§ **DATASET EXTRACT**
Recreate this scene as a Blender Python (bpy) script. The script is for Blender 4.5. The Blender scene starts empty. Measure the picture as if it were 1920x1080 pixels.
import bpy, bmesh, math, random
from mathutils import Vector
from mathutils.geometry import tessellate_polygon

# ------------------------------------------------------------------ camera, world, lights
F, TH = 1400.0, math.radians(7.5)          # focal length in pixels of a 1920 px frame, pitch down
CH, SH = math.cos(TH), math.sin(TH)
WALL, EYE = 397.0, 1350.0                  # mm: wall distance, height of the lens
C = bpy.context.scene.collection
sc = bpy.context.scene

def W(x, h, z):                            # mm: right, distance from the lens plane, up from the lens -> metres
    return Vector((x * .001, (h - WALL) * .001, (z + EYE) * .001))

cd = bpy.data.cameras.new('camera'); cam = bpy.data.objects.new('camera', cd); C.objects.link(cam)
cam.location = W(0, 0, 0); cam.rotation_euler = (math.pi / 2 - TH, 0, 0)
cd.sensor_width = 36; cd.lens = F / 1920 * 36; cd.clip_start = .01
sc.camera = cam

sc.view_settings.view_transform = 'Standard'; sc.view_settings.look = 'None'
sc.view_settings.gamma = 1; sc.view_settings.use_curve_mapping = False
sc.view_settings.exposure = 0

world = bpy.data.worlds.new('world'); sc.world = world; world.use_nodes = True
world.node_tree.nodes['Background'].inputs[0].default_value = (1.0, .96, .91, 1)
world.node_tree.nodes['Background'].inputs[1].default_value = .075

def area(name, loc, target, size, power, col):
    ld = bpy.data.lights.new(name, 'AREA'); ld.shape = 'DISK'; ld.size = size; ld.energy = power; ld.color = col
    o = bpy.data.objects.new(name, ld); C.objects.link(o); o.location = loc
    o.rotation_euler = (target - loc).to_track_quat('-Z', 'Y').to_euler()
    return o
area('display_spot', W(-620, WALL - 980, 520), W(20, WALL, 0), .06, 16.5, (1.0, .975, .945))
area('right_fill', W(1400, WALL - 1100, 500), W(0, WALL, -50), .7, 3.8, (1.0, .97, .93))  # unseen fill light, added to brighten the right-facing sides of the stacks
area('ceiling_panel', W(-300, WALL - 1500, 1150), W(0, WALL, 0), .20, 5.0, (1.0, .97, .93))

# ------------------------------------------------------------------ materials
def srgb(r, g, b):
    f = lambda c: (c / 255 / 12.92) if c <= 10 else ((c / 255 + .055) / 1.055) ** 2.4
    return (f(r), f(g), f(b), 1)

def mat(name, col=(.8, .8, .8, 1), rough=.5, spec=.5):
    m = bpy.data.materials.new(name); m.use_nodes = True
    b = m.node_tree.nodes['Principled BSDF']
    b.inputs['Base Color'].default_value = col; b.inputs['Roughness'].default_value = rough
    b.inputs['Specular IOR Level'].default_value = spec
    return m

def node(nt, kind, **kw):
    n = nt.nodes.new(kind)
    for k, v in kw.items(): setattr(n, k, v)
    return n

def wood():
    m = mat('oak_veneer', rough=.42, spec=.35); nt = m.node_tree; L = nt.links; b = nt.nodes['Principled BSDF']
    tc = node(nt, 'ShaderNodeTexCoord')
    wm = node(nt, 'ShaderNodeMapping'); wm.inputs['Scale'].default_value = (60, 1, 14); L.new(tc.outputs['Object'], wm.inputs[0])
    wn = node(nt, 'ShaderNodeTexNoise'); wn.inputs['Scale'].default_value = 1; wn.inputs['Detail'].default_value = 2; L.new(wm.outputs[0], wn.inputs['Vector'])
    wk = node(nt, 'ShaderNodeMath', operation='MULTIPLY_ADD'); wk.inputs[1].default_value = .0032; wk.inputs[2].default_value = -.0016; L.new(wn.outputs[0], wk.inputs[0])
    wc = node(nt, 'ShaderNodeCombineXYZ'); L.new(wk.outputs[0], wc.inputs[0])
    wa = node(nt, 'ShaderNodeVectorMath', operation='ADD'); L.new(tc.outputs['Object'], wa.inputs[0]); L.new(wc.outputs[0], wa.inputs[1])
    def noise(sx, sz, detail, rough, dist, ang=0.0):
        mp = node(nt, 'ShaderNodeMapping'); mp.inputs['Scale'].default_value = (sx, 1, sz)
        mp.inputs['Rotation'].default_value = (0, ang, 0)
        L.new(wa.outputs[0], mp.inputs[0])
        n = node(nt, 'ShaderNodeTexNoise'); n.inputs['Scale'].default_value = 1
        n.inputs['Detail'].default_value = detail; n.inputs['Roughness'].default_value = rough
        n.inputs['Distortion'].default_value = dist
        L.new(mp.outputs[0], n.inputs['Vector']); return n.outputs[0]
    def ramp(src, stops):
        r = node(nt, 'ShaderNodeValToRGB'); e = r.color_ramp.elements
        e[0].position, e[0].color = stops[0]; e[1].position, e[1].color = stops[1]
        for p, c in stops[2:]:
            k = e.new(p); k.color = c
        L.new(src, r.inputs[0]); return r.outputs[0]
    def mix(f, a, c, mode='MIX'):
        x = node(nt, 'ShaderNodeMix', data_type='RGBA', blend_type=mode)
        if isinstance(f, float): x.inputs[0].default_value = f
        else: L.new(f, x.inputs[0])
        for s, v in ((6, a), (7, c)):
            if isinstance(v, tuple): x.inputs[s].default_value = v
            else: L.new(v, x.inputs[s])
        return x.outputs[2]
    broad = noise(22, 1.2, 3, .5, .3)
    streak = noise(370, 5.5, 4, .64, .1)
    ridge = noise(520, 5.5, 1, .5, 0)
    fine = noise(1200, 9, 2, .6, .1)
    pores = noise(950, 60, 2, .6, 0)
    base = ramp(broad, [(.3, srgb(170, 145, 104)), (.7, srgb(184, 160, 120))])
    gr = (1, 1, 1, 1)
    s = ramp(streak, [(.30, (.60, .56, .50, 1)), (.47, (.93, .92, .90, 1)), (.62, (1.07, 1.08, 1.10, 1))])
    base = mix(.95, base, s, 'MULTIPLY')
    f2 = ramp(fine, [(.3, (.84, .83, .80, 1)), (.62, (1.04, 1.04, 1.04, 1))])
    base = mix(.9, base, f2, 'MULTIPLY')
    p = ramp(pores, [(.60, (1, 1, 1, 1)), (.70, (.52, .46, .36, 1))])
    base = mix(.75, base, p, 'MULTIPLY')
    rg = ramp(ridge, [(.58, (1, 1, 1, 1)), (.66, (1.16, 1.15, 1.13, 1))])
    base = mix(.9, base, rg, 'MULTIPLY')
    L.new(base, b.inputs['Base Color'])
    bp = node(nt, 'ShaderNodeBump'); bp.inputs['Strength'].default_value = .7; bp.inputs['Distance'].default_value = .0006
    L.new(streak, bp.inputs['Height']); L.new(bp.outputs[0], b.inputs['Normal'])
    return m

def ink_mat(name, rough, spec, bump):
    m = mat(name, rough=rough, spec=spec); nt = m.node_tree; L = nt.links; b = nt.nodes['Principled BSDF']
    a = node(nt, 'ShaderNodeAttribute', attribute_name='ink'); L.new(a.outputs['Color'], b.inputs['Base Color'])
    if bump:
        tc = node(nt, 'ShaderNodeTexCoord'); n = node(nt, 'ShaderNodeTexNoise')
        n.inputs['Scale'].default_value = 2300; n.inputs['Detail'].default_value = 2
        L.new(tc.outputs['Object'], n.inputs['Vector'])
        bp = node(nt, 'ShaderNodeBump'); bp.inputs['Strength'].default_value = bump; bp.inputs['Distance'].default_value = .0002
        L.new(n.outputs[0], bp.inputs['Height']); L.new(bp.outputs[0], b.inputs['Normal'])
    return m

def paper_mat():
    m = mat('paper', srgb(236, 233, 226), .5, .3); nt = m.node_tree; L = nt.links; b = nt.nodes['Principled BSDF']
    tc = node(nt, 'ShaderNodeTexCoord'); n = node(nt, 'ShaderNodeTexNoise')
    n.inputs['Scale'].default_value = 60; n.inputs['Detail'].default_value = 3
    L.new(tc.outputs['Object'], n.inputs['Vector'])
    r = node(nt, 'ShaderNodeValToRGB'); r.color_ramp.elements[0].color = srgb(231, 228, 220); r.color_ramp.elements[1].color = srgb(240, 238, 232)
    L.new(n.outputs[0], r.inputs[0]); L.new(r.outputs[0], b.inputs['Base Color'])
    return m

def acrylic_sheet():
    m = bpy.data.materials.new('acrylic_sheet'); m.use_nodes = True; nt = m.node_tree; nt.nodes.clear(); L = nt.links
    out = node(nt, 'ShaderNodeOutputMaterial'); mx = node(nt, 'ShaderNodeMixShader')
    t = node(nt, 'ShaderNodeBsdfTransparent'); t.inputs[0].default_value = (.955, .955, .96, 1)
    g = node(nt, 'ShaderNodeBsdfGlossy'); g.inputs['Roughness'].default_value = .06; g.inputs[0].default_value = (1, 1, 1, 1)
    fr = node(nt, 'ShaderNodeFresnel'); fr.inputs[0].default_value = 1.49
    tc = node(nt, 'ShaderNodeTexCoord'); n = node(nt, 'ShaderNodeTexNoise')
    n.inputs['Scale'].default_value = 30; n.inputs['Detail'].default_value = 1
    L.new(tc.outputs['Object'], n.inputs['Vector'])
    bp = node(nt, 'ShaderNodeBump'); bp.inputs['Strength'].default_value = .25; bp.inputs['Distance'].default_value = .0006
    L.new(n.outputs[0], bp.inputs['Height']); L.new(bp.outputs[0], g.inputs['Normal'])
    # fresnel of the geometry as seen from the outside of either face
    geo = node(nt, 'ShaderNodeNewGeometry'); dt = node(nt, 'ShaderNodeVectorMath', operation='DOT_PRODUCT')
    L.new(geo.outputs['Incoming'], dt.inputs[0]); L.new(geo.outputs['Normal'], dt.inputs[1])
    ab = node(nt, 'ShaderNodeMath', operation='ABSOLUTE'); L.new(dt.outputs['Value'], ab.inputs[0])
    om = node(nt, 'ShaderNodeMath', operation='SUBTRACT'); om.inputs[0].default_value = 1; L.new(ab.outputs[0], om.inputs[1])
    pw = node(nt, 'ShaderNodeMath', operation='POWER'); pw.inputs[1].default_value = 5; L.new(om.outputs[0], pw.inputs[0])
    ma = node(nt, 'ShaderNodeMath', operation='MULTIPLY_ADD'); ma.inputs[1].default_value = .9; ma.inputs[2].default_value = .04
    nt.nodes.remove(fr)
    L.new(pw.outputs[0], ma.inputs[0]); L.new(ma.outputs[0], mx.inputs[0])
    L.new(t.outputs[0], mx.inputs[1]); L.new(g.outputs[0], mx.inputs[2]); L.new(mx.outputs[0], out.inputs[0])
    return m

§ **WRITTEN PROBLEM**
Using the material above, quote the first line and each line after it, stopping at and including the line that holds "from mathutils.geometry import".

§ **WORKED ANSWER**
Recreate this scene as a Blender Python (bpy) script. The script is for Blender 4.5. The Blender scene starts empty. Measure the picture as if it were 1920x1080 pixels.
import bpy, bmesh, math, random
from mathutils import Vector
from mathutils.geometry import tessellate_polygon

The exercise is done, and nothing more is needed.